By Susan Gately - 19 July, 2014

Sr Phil Tiernan RSCJ

Sr Phil Tiernan RSCJ

The Australian nun who died on the fateful Malasian Airways flight MH17 was prepared for death, according to the Irish nun who was her spiritual director for the final weeks of her life.

Sr Phil Tiernan RSCJ was one of 298 passengers who died on the Malasian Airways flight from Amsterdam to Kuala Lumpar which is believed to have been shot down by Russian separatists in Ukraine.

Sr Phil was returning from a sabbatical period.

The final portion of the period was doing a guided retreat at Joigny in France, birthplace of the founder of the Society of the Sacred Heart in which Sr Phil had given her life since a young age.

Leading Sr Phil in the retreat was an Irish nun, Sr Aideen Kinlen RSCJ, former Provincial with the Society of the Sacred Heart in Ireland.

She said she was “dizzy with shock” after she heard the news of Sr Phil’s death early yesterday (Friday) morning.

“It is so strange to have accompanied a person during the last days of her life without realising it,” she told CatholicIreland.net

Sr Philomene Tiernan RSCJ, always known as Sr Phil, was chaplain to a secondary school in Sydney but spent recent months on sabbatical in Europe.

In May, she did a month long course in All Hallows College in Dublin, staying in a house in Achill Road, close to the order’s Provincialate in Drumcondra.

Sr Aideen Kinlen RCSJ devastated and "dizzy with shock" at loss of friend.

Sr Aideen Kinlen RCSJ
devastated and “dizzy with shock” at loss of friend.

At a conference in June in London, Sr Phil met Sr Aideen and the two travelled via the chunnel train to France to the village of Joigny, birthplace of Madeleine Sophie Barat who founded the Society of the Sacred Heart in 1800.

There Sister Phil had an eight day guided one-on-one retreat, with Sr Aideen as her spiritual director.

In the course of the retreat, which was broken up half way through by a four-day workshop, the women became very close.

“She was an exceptionally warm person, kind and sensitive. She had a great sense of humour and her goodness was in keeping with that,” said Sr Aideen.

Joigny breathes the love of God, says Sr Aideen and Sr Phil was well prepared to meet her maker.

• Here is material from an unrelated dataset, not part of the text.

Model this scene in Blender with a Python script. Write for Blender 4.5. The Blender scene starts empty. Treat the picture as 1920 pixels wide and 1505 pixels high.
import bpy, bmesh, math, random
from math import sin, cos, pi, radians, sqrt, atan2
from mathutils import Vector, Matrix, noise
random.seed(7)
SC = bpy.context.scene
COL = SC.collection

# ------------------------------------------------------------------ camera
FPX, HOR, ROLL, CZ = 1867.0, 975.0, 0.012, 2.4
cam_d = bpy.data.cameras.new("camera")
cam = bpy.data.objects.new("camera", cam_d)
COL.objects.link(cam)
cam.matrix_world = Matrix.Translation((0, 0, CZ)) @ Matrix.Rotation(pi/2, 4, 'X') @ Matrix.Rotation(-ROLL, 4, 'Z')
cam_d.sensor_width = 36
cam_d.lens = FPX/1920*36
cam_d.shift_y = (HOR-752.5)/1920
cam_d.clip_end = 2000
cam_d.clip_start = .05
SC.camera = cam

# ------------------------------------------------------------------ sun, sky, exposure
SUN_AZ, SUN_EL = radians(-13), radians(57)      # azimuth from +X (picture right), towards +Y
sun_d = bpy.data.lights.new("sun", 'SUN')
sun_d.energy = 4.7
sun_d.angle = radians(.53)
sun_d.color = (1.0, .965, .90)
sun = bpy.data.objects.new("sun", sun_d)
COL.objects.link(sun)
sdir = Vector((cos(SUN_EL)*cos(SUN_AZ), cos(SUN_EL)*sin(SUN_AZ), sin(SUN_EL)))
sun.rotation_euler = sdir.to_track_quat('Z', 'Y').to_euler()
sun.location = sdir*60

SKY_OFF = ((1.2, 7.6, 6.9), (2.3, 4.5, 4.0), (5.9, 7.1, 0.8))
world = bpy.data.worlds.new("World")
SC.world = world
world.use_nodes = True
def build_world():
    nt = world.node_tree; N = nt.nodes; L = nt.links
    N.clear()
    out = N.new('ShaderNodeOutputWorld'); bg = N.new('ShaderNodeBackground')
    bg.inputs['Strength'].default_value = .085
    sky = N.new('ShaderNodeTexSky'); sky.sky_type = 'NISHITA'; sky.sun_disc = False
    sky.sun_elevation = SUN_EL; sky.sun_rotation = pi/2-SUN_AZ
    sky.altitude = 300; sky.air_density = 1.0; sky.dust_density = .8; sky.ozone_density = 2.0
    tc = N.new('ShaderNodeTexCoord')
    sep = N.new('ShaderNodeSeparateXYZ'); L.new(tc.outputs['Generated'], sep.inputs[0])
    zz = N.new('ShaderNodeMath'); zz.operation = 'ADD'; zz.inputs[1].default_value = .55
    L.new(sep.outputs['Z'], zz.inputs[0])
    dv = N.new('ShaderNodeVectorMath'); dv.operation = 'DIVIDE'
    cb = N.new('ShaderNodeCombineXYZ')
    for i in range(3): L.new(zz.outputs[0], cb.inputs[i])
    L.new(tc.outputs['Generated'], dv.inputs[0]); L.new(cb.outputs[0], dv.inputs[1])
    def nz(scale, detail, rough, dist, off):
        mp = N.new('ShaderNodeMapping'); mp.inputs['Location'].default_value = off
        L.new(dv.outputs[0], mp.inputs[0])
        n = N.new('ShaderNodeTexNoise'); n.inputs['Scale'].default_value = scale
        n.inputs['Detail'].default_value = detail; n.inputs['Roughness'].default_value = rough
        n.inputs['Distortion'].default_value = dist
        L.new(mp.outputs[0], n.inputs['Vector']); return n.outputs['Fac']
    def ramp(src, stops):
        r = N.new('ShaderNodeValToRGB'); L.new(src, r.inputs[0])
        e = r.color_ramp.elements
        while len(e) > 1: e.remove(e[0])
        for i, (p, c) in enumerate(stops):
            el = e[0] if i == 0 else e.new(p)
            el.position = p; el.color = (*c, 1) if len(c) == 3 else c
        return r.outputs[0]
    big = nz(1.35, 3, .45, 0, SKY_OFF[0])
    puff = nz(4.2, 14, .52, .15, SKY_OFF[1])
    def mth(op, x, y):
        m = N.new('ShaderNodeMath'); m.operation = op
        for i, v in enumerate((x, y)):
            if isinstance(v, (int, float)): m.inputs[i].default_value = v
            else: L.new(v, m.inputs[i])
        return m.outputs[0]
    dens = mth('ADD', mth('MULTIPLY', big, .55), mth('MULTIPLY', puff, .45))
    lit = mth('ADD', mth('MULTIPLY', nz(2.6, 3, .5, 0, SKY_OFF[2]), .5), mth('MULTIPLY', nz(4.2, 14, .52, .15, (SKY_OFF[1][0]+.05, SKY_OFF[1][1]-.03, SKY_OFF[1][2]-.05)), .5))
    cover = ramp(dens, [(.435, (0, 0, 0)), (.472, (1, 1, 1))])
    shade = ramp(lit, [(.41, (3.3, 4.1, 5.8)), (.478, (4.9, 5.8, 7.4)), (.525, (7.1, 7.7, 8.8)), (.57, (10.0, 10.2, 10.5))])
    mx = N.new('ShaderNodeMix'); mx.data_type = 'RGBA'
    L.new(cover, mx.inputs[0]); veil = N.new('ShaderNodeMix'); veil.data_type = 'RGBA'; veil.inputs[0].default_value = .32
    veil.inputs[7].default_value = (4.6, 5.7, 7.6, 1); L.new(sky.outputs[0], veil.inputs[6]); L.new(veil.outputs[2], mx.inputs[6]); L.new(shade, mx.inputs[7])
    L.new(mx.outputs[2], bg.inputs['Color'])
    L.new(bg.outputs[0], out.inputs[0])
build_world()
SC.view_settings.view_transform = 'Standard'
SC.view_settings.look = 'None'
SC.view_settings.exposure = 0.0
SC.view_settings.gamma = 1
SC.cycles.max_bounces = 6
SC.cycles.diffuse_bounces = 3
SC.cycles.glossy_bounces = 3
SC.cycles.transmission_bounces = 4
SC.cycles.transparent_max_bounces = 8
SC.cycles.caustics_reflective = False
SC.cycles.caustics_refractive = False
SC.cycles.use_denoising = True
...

While the retreat followed the pattern of other retreats, Sr Aideen recalls two strong promptings she experienced which she passed on to Sr Phil.

One was a writing entitled So what will matter which she felt urged to give the Australian nun.

It begins “Ready or not, some day it will all come to an end. There will be no more sunrises, no minutes, hours or days.”

“What will matter is not what you got but what you gave, not what you learned but what you taught, not your memories, but the memories that live in those that loved you.”

Another day, out of the blue, Sr Aideen thought of heaven.

“It is not a subject I’d normally dwell on,” she recalls. She shared her reflections with Sr Phil who at that point in the retreat was passing from a reflection on the Passion to the Resurrection.

When the Australian nun left on Wednesday (16 July) she was “in a deeply happy place and yet rooted in reality,” recalls Sr Aideen. “I helped her pack and we tried to reduce the weight of her luggage as she prepared for the long journey home.”

Sr Phil worked at Kincoppal Rose Bay Catholic school, Sydney, an establishment she had been associated with for more than thirty years, holding a variety of roles including Director of Boarding and teaching thousands of students, while providing pastoral care inside and outside the school.

“We are devastated by the loss of such a wonderfully kind, wise and compassionate woman, who was greatly loved by us all,” said Hilary Johnston-Croke, Principal of the school.

“Phil contributed greatly to our community and she touched the lives of all of us in a very positive and meaningful way”.